Without the pictures, retype exactly the lines from the top of the entries below through the line that contains "return p.dot(SQ), p.dot(SD), p.z".
◇ ◇ ◇
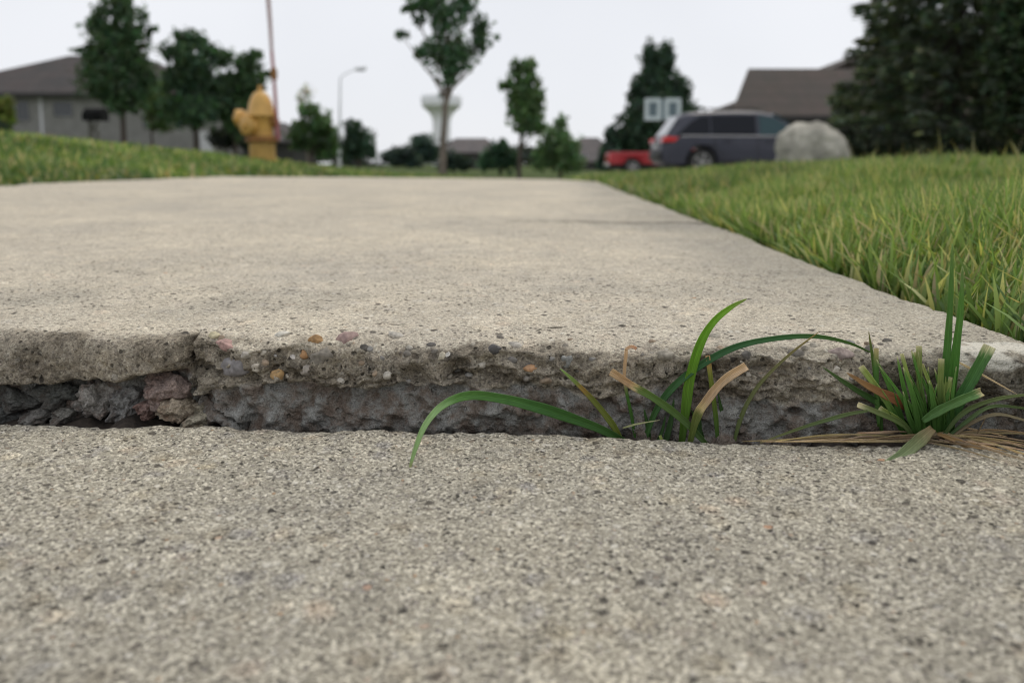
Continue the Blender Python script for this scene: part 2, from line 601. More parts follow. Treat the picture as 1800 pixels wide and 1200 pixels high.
def ground_mat():
    m, n, b = new_mat('lawn soil and thatch')
    t = N(n, 'ShaderNodeTexCoord')
    z = N(n, 'ShaderNodeTexNoise', Scale=40.0, Detail=8.0, Roughness=0.7)
    z2 = N(n, 'ShaderNodeTexNoise', Scale=0.5, Detail=4.0)
    n.links.new(t.outputs['Object'], z.inputs['Vector'])
    n.links.new(t.outputs['Object'], z2.inputs['Vector'])
    c = ramp(n, z.outputs['Fac'], [(0.3, (0.035, 0.05, 0.014)), (0.55, (0.07, 0.10, 0.028)), (0.75, (0.12, 0.135, 0.05))])
    c = mix(n, c, ramp(n, z2.outputs['Fac'], [(0.35, 0.8), (0.65, 1.2)]), 1.0, 'MULTIPLY')
    n.links.new(c, b.inputs['Base Color'])
    b.inputs['Roughness'].default_value = 1.0
    b.inputs['Specular IOR Level'].default_value = 0.1
    return m


M['ground'] = ground_mat()

# ------------------------------------------------------------------ sidewalk frame
YAW = math.atan((965 - 900) / FPX)
SD = Vector((math.sin(YAW), math.cos(YAW), 0))       # along the walk
SQ = Vector((math.cos(YAW), -math.sin(YAW), 0))      # across it, to the right
jl, jr = G(0, 738, 0.0), G(1800, 787, 0.0)
ql, qr = jl.dot(SQ), jr.dot(SQ)
sl, sr = jl.dot(SD), jr.dot(SD)
JS = (sr - sl) / (qr - ql)


def joint_s(q):
    return sl + (q - ql) * JS


QR, QL = 0.189, -1.287
TOPZ = 0.0360


def slab_top(q, s):
    q = np.asarray(q, float)
    s = np.asarray(s, float)
    z = TOPZ - 0.0135 * (q - QR) * sstep(0.3, 1.5, s) - 0.002 * (q - QR) * (1 - sstep(0.3, 1.5, s))
    f = np.maximum(0, s - 2.9)
    return z - 0.0190 * f * f / (f + 0.3)


def slab_px(px, py, y):
    p = P(px, py, y)
    return p.dot(SQ), p.dot(SD), p.z


# lawn silhouette (photograph columns -> slope of the line of sight over the grass)
T_PX = np.array([-900, -300, 0, 200, 370, 440, 560, 700, 860, 1000, 1100, 1200, 1300, 1400, 1500, 1650, 1800, 2200, 2800])
T_Y = np.array([214, 228, 242, 256, 270, 278, 287, 293, 301, 308, 303, 297, 290, 286, 282, 280, 278, 270, 258])
T_V = (HY - T_Y) / FPX


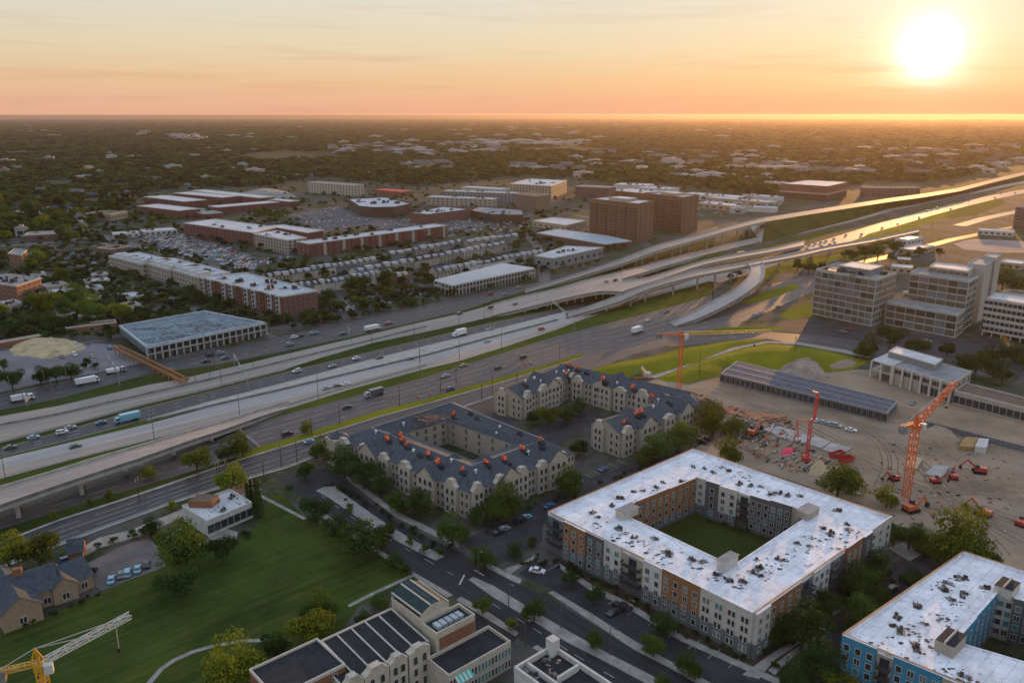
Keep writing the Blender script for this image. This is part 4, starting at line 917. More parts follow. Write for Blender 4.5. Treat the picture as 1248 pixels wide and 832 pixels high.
for k in range(6): x0, y0, x1, y1 = cos(k * pi / 3), sin(k * pi / 3), cos((k + 1) * pi / 3), sin((k + 1) * pi / 3); b.face([(p.x + 4 * x0, p.y + 4 * y0, HE + .8), (p.x + 4 * x1, p.y + 4 * y1, HE + .8), (p.x, p.y, HE + 3)], RF['slate'])
B.add(b, 'tower_roof')
vents(B, [(472, 533), (489, 534), (495, 540), (522, 552), (533, 561), (563, 571), (593, 562), (615, 558), (637, 545), (658, 534), (552, 503), (638, 519), (487, 529)], [(504, 551), (550, 563), (580, 576), (609, 522), (605, 530), (644, 553), (675, 531), (619, 513), (458, 528), (492, 518), (486, 506)], [(513, 556), (596, 567), (662, 545), (575, 505), (635, 529), (610, 513), (583, 511)])
stains(B, [(515, 512), (525, 508), (535, 507)], 13.3, mat('rust_gravel', (.13, .07, .05), .95, .5, .4), 2.2, 22)
# B4: U of three wings
w1 = (un(619, 481, HE), un(692, 451, HE)); w2 = (un(684, 452, HE), un(842, 487, HE)); w3 = (un(738, 522, HE), un(836, 489, HE))
B = Bld('apartment_block', 'U shaped cream stone apartment block with slate roofs nearest the highway', 'apartment building', [w1[0], w2[0], w2[1], w3[0]])
for (p, q) in (w1, w2, w3):
    P = gable_bar(B, p, q, 15)
    for i in range(4): stone_wall(B, P[i] + Vector((0, 0, HE)), P[(i + 1) % 4] + Vector((0, 0, HE)), HE, 11) if facing(P[i], P[(i + 1) % 4])[2] else None
cross_wing(B, w3[0].lerp(w3[1], .3) + V * 7.5, V, 9, 11, .8); cross_wing(B, w3[0].lerp(w3[1], .78) + V * 7.5, V, 8, 11, 1.2); cross_wing(B, w2[0].lerp(w2[1], .45) - U * 7.5, -U, 9, 11, 1.0); cross_wing(B, w1[0].lerp(w1[1], .5) + V * 7.5, V, 8, 11, .7)
B.flush(100)
vents(B, [(632, 432 + 12), (634, 452), (667, 436), (692, 442), (702, 446), (735, 459), (771, 470), (795, 481), (760, 513), (776, 502), (782, 500), (690, 466 - 12)], [(640, 466), (659, 466), (651, 462), (687, 454), (693, 453), (752, 468), (802, 489), (796, 497), (678, 455), (640, 457)], [(765, 517), (816, 492), (716, 455), (640, 470)])
# ================================================================== B5 cream terrace with arched windows
def obox(c, du, dv): 
    """grid aligned rectangle, c = one corner, extends du along U and dv along V"""
    return [c, c + U * du, c + U * du + V * dv, c + V * dv]
def flat(B, P, z0, z1, wall, roof, par=.5, pm=None, name='wall'):
    mb = MB(); mb.prism([B.loc(p) for p in P], z0, z1, W[wall] if isinstance(wall, str) else wall, RF[roof] if isinstance(roof, str) else roof); B.add(mb, name)
    if par: parapet(B, P, z1, par, .3, pm)
def side_uv(P0, P1, z):      # helper for a grid-parallel edge
    a = Vector((P0.x, P0.y, z)); return a, a + U * (P1 - P0).dot(U)
H5 = 11
c0 = un(374, 790, H5); c0.z = 0                     # back-left roof corner of the main range
e0 = un(474, 740, H5); Lm = (e0 - c0).dot(U)
f0 = un(513, 757, H5)
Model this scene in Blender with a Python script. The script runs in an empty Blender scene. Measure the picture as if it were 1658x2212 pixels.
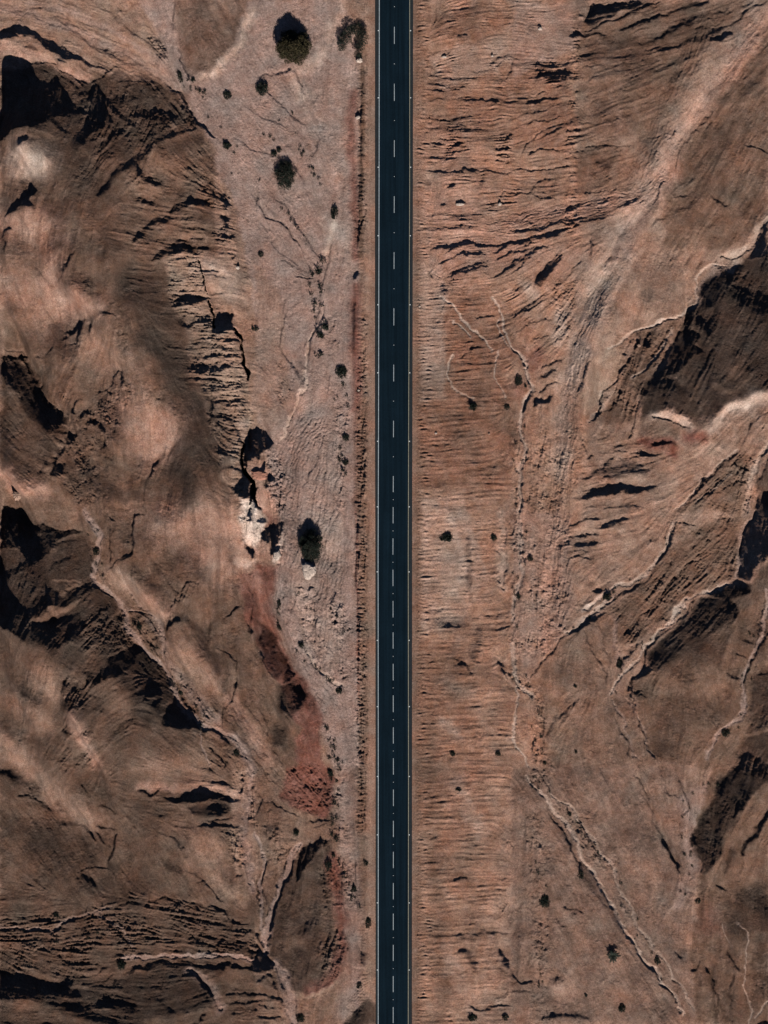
import bpy, math, random
import numpy as np
from mathutils import Vector, Matrix
SC = bpy.context.scene
random.seed(5)
# ---- camera: a drone looking straight down ----
cam_d = bpy.data.cameras.new('camera'); cam = bpy.data.objects.new('camera', cam_d)
SC.collection.objects.link(cam); SC.camera = cam
CAM_H = 620.0
cam.location = (0, 0, CAM_H); cam.rotation_euler = (0, 0, 0)
cam_d.sensor_fit = 'VERTICAL'; cam_d.sensor_height = 24.0
cam_d.lens = 24.0 * CAM_H / (2212 * 0.11)
cam_d.clip_start = 1.0; cam_d.clip_end = 20000.0
# ---- daylight ----
SUN_ELEV = math.radians(30.0); SUN_DIR = Vector((0.20, -0.98, 0)).normalized()
world = bpy.data.worlds.new('World'); SC.world = world; world.use_nodes = True
wn = world.node_tree.nodes; wl = world.node_tree.links
bg = wn['Background']; sky = wn.new('ShaderNodeTexSky'); sky.sky_type = 'NISHITA'; sky.sun_disc = False
sky.sun_elevation = SUN_ELEV; sky.sun_rotation = math.atan2(SUN_DIR.x, SUN_DIR.y)
wl.new(sky.outputs[0], bg.inputs[0]); bg.inputs[1].default_value = 0.05; sky.air_density = .35; sky.dust_density = .0; sky.ozone_density = 2.0
sun_d = bpy.data.lights.new('sun', 'SUN'); sun_d.energy = 5.0; sun_d.angle = math.radians(0.5); sun_d.color = (1.0, .93, .86)
sun = bpy.data.objects.new('sun', sun_d); SC.collection.objects.link(sun)
sd = Vector((SUN_DIR.x * math.cos(SUN_ELEV), SUN_DIR.y * math.cos(SUN_ELEV), math.sin(SUN_ELEV)))
sun.rotation_euler = sd.to_track_quat('Z', 'Y').to_euler(); sun.location = sd * 300
SC.view_settings.view_transform = 'Standard'; SC.view_settings.look = 'None'
SC.cycles.diffuse_bounces = 0; SC.view_settings.gamma = 1.0; SC.view_settings.exposure = -0.05

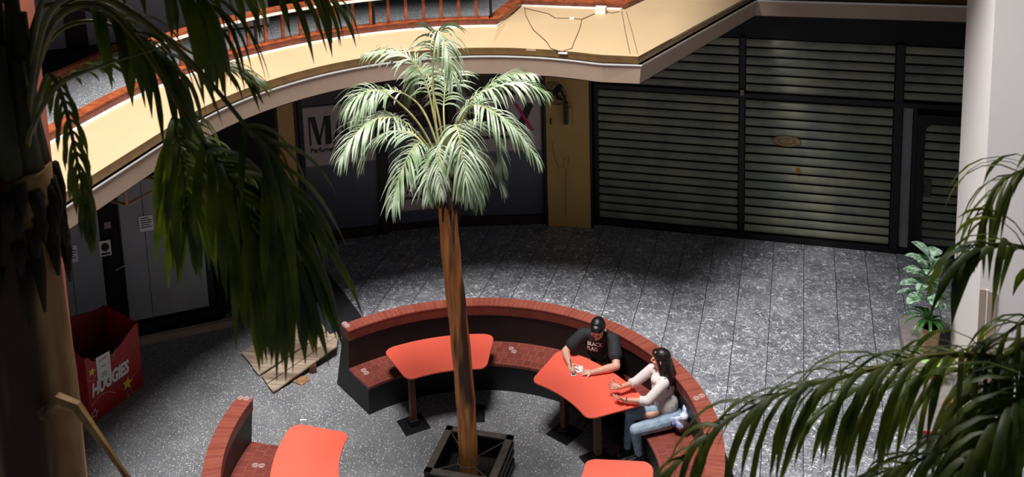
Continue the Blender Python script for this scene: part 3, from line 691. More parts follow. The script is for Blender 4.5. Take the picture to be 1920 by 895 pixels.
# right shop window
a, b, d, n = chord_frame((-2.36, 6.775), (-.82, 7.235)); L3 = (b-a).length
sw = thing('shop_window', 'grey shop window between the palm crown and the ochre pilaster', 'shop window', 'grey perfumery shop windows')
panel(MB(), a, d, n, 0, L3, .16, 4.08, -.04).build('pane', 'shop_grey', sw)
fm = MB(); panel(fm, a, d, n, -.03, .04, 0, 4.08, 0, .08); panel(fm, a, d, n, L3-.04, L3+.03, 0, 4.08, 0, .08); panel(fm, a, d, n, 0, L3, 0, .17, 0, .08)
fm.build('window_frame', 'frame_brown', sw)
panel(MB(), a, d, n, .05, L3-.05, 2.50, 4.06, -.018, .02).build('upper_band', 'shop_dark', sw)
settle(sw, (a+b)/2)
ms = max_sign('shop_sign', 'white perfumery sign with black letters beside the wall fan', a, d, n, .05, L3-.05, 1.42, 2.46, 0)
settle(ms, (a+b)/2+Vector((0, 0, 1.4)))
# wall fan on the pilaster
fan = thing('wall_fan', 'round dark wall fan fixed high on the ochre pilaster', 'fan')
fc = Vector((-.50, 6.78, 2.66)); fd = Vector((-.35, -.85, -.35)).normalized(); fx = fd.cross(Vector((0, 0, 1))).normalized(); fy = fx.cross(fd)
cage = MB()
for s_, rr_ in ((-.07, .20), (0, .235), (.07, .20), (.09, .12), (-.09, .12)):
    cage.tube([fc+fd*s_+(fx*math.cos(k*PI/14)+fy*math.sin(k*PI/14))*rr_ for k in range(29)], .004, 5, caps=False)
for k in range(40):
    q = 2*PI*k/40; e = fx*math.cos(q)+fy*math.sin(q)
    cage.tube([fc+fd*.095+e*.05, fc+fd*.09+e*.13, fc+fd*.065+e*.205, fc+e*.235, fc-fd*.065+e*.205, fc-fd*.09+e*.1], .0022, 4)
cage.build('cage', 'fan_grey', fan)
bl = MB()
for k in range(4):
    q = PI/2*k+.4; e = fx*math.cos(q)+fy*math.sin(q); g = fx*math.cos(q+.9)+fy*math.sin(q+.9)
    bl.extr([fc+e*.03, fc+e*.19, fc+(e*.8+g*.35).normalized()*.19+fd*.02, fc+g*.09+fd*.03], fd*.004)
bl.build('blades', 'frame_black', fan)
MB().tube([fc-fd*.02, fc-fd*.2], [.06, .05], 14).build('motor', 'fan_grey', fan)
MB().box((-.36, 7.11, 2.12), (.17, .05, .34)).build('wall_plate', 'yellow', fan, bevel=.01)
MB().box((-.36, 7.03, 2.22), (.07, .11, .40)).tube([fc-fd*.15, (-.37, 7.03, 2.50), (-.36, 7.04, 2.36)], .022, 8).build('arm', 'shop_dark', fan, bevel=.004)
MB().tube([(-.64, 7.10, 1.62), (-.60, 7.09, 1.35), (-.52, 7.09, 1.15), (-.44, 7.09, 1.18), (-.43, 7.1, 1.32), (-.35, 7.11, 1.38), (-.34, 7.1, 1.22)], .005, 5).tube([(-.39, 7.10, 1.15), (-.42, 7.10, .7), (-.42, 7.10, .25)], .006, 5).build('cable', 'cable', fan)
settle(fan, (-.36, 7.12, 2.1))
tag(MB().tube([(-.66, 7.12, 2.05), (-.66, 7.09, 2.02), (-.655, 7.09, 1.96)], .014, 7).build('wall_hook', 'ink'), 'small dark hook on the ochre pilaster left of the fan', 'hook')

# far left: dark doorway with white grille and grey shop panels with notices
gr = thing('window_grille', 'white barred grille high in the dark window beside the left pilaster', 'grille')
a, b, d, n = chord_frame((-5.80, 4.63), (-5.03, 5.26))
for s_, z0, z1, w in ((.18, 1.95, 2.62, .025), (.42, 1.85, 2.72, .05)):
    panel(MB(), a, d, n, s_-w/2, s_+w/2, z0, z1, .03, .02).build('bar', 'letter_grey', gr)
for z in (2.20, 2.54): panel(MB(), a, d, n, .15, .66, z-.015, z+.015, .03, .02).build('bar', 'letter_grey', gr)
settle(gr, a+d*.4+Vector((0, 0, 2.2)))
# grey shop panels of the far left shop
Ls = Vector((-6.084, 2.273, 0)); Ld = Vector((.815, .580, 0)).normalized(); Ln = Vector((Ld.y, -Ld.x, 0))
def lp(mbb, s0, s1, z0, z1, off=0.0, th=.04): return panel(mbb, Ls, Ld, Ln, s0, s1, z0, z1, off, th)
lw = lp(MB(), -2.6, 1.3, 0, 4.08, -.12, .1); struct(lw, 'wall_left', 'frame_black')
struct(MB().prism([(-5.08, 3.02), (-4.98, 2.96), (-4.99, 5.1), (-5.1, 5.2)][::-1], 0, 4.08), 'wall_left_return', 'frame_black')
def board(name, label, s0, s1, z0, z1, seam):
    t = thing(name, label, 'shop panel', 'grey panels of the left shop')
    lp(MB(), s0, seam-.004, z0, z1).build('panel_leaf', 'panel_grey', t); lp(MB(), seam+.004, s1, z0, z1).build('panel_leaf', 'panel_grey', t)
    settle(t, Ls+Ld*(s0+s1)/2+Vector((0, 0, z0))); return t
board('grey_hoarding', 'tall grey shop panel behind the red carton stand', -1.35, -.30, .25, 2.5, -.72)
board('grey_hoarding', 'tall grey shop panel with a white notice, right of the dark doorway', .0, 1.15, .25, 2.5, .33)
lp(MB(), -.285, -.035, .02, 2.4, -.03, .03).build('doorway', 'pit'); tag(bpy.data.objects['doorway'], 'narrow dark doorway between the two grey shop panels', 'doorway')
lp(MB(), -.02, -.0, .1, 2.6, .0, .05).build('door_jamb', 'frame_brown'); tag(bpy.data.objects['door_jamb'], 'thin brown jamb at the left edge of the grey panel with notice', 'door jamb')
def notice(name, label, s, z, w, h, rows=5, m='paper', cat='notice', tilt=0.0):
    t = thing(name, label, cat)
    lp(MB(), s-w/2, s+w/2, z-h/2, z+h/2, .032, .004).build('sheet', m, t)
    for i in range(rows):
        lp(MB(), s-w*.38, s+w*(.38 if i % 3 else .2), z+h*.36-i*h*.15-.006, z+h*.36-i*h*.15+.006, .036, .004).build('text_line', 'ink', t)
    settle(t, Ls+Ld*s+Vector((0, 0, z-h/2))); return t
notice('notice', 'white printed notice on the grey panel right of the doorway', .36, 1.78, .20, .24)
notice('notice', 'white printed notice on the grey panel behind the carton stand', -.72, 1.50, .20, .26)
stk = notice('sticker', 'white square sticker with a dark leaf disc on the dark doorway', -.24, 1.50, .16, .24, 0, cat='sticker')
lp(MB(), -.30, -.18, 1.40, 1.43, .036, .004).build('text_line', 'ink', None)
q = Ls+Ld*-.24+Ln*.037+Vector((0, 0, 1.52))
o = MB().extr([q+Ld*.055*math.cos(k*PI/12)+Vector((0, 0, .065*math.sin(k*PI/12))) for k in range(24)], Ln*.003).build('disc', 'frame_brown', stk); o.location = -Vector(stk.location)
last = [x for x in bpy.data.objects if x.name.startswith('text_line') and x.parent is None][-1]; last.parent = stk; last.location = -Vector(stk.location)
tag(lp(MB(), -.22, -.13, 1.80, 1.90, .03, .004).build('sticker', 'letter_grey'), 'small pinkish sticker high on the dark doorway', 'sticker')
mb = MB(); q = Ls+Ld*-.12+Vector((0, 0, 1.15)); mb.tube([q+Ln*.03, q+Ln*.09, q+Ln*.09+Ld*.14+Vector((0, 0, .06))], .009, 6)
tag(mb.build('door_handle_lever', 'silver'), 'small metal lever handle on the dark doorway', 'handle')
struct(lp(MB(), -1.6, 1.5, .0, .10, .28, .10), 'baseboard_left', 'tan')
struct(lp(MB(), -1.6, 1.3, .0, .20, .03, .08), 'trim_12', 'frame_black')
# pale wooden frame hanging under the slab
hf = thing('hanging_frame', 'pale wooden open box frame hanging under the slab at left', 'frame')
A0, A1, A2 = Vector((-3.89, -.40, 3.58)), Vector((-3.76, .26, 3.58)), Vector((-4.25, -.33, 3.58)); U = Vector((0, 0, .50))
for p, q in ((A0, A1), (A0, A2), (A1, A1+A2-A0), (A2, A1+A2-A0)): MB().tube([p, q], .022, 4).build('frame_bar', 'pale_wood', hf)
for p in (A0, A1, A2, A1+A2-A0): MB().tube([p, p+U], .022, 4).build('hanger', 'pale_wood', hf)
settle(hf, A0)

# ------------------------------------------------------------------ balustrade of the first floor
bs = thing('balustrade', 'red-brown wooden balustrade with curb along the curved upper floor', 'balustrade')
cl = [tuple(Vector(p)) for p in inner_line]
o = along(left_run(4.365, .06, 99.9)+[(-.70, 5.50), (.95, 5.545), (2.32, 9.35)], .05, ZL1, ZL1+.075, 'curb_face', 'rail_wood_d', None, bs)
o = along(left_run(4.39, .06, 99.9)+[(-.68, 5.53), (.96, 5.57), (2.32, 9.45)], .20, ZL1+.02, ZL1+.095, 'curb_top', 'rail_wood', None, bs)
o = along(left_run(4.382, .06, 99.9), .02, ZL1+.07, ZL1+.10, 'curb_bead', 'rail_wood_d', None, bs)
for k in range(19):
    a_ = 104.0+3.36*k
    p = pol(4.49, a_); R = Matrix.Rotation(math.radians(a_), 3, 'Z')
    MB().box((p.x, p.y, (ZL1+.08+5.06)/2), (.045, .045, 5.06-ZL1-.08), rot=R).build('baluster', 'rail_wood', bs, bevel=.006)
for a_ in (101.3, 123.5, 146.0):
    p = pol(4.52, a_); MB().tube([(p.x, p.y, ZL1+.06), (p.x, p.y, 5.06)], .022, 8).build('post', 'black_metal', bs)
o = along([tuple(pol(4.40, 167-(167-101)*i/40))[:2] for i in range(41)], .17, 5.06, 5.12, 'handrail', 'rail_wood', None, bs)
o = along([tuple(pol(4.39, 167-(167-101)*i/40))[:2] for i in range(41)], .02, 5.035, 5.075, 'rail_edging', 'white_edge', None, bs)
settle(bs, (-3.0, 3.3, ZL1))
struct(MB().box((-5.75, .9, 4.60), (.09, 2.9, .09)), 'trim_13', 'rail_wood')
struct(MB().box((-6.45, 1.3, 4.575), (1.25, 3.6, .03)), 'floor.005', 'pit')
uw = MB(); a3 = Vector((-7.6, 1.25, 0)); panel(uw, a3, Ld, Ln, 0, 1.35, 4.6, 7.2, 0, .08); struct(uw, 'wall_upper_panel', 'upper_wall')
uw = MB(); panel(uw, a3, Ld, Ln, 1.65, 4.2, 4.6, 7.2, 0, .08); struct(uw, 'wall_upper_panel_right', 'upper_wall')
uw = MB(); panel(uw, a3, Ld, Ln, 1.35, 1.65, 4.6, 7.2, -.04, .08); struct(uw, 'door_1', 'frame_brown')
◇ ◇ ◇
§ WRITTEN ANSWER:
Continue the Blender Python script for this scene: part 2, from line 601. More parts follow. Treat the picture as 1800 pixels wide and 1200 pixels high.
def ground_mat():
    m, n, b = new_mat('lawn soil and thatch')
    t = N(n, 'ShaderNodeTexCoord')
    z = N(n, 'ShaderNodeTexNoise', Scale=40.0, Detail=8.0, Roughness=0.7)
    z2 = N(n, 'ShaderNodeTexNoise', Scale=0.5, Detail=4.0)
    n.links.new(t.outputs['Object'], z.inputs['Vector'])
    n.links.new(t.outputs['Object'], z2.inputs['Vector'])
    c = ramp(n, z.outputs['Fac'], [(0.3, (0.035, 0.05, 0.014)), (0.55, (0.07, 0.10, 0.028)), (0.75, (0.12, 0.135, 0.05))])
    c = mix(n, c, ramp(n, z2.outputs['Fac'], [(0.35, 0.8), (0.65, 1.2)]), 1.0, 'MULTIPLY')
    n.links.new(c, b.inputs['Base Color'])
    b.inputs['Roughness'].default_value = 1.0
    b.inputs['Specular IOR Level'].default_value = 0.1
    return m


M['ground'] = ground_mat()

# ------------------------------------------------------------------ sidewalk frame
YAW = math.atan((965 - 900) / FPX)
SD = Vector((math.sin(YAW), math.cos(YAW), 0))       # along the walk
SQ = Vector((math.cos(YAW), -math.sin(YAW), 0))      # across it, to the right
jl, jr = G(0, 738, 0.0), G(1800, 787, 0.0)
ql, qr = jl.dot(SQ), jr.dot(SQ)
sl, sr = jl.dot(SD), jr.dot(SD)
JS = (sr - sl) / (qr - ql)


def joint_s(q):
    return sl + (q - ql) * JS


QR, QL = 0.189, -1.287
TOPZ = 0.0360


def slab_top(q, s):
    q = np.asarray(q, float)
    s = np.asarray(s, float)
    z = TOPZ - 0.0135 * (q - QR) * sstep(0.3, 1.5, s) - 0.002 * (q - QR) * (1 - sstep(0.3, 1.5, s))
    f = np.maximum(0, s - 2.9)
    return z - 0.0190 * f * f / (f + 0.3)


def slab_px(px, py, y):
    p = P(px, py, y)
    return p.dot(SQ), p.dot(SD), p.z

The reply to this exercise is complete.